At approximately 7:30am on the morning of July 1, 1863, Lt. Marcellus Jones of Company E, 8th Illinois Cavalry, borrowed a sergeant’s carbine and fired at skirmishers from Confederate Maj. Gen. Henry Heth’s Division, which was coming down the Cashtown Pike toward Gettysburg. Jones wasn’t the only person who claimed to fire the opening shot of the Battle of Gettysburg, but he was the first to erect a monument. He purchased a plot of land near the former home of Ephraim Wisler and placed a small granite obelisk there in 1886. Regardless of who fired the first shot, it wasn’t long before Heth’s Division was fully engaged with dismounted cavalry commanded by Brig. Gen. John Buford. Buford was the first to arrive in Gettysburg from the Army of the Potomac, and recognized the danger if the Confederates were allowed to capture the town unopposed before the Union army was concentrated.

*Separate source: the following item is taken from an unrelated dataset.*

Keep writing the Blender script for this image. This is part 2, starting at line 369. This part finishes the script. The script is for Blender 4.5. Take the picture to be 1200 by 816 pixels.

Units from both sides arrived on the battlefield piecemeal and were thrown into the fight. At around 11:30, Heth realized Union resistance was stiffening, so he halted his attack. Robert E. Lee’s orders were to not bring on a general engagement until his army could bring its entire strength to bear. But the senior Union commander on the field, Maj. Gen. John F. Reynolds, had been killed, and more Confederate units were arriving from the north and northeast. As hours passed, the situation was looking more favorable for the Army of Northern Virginia.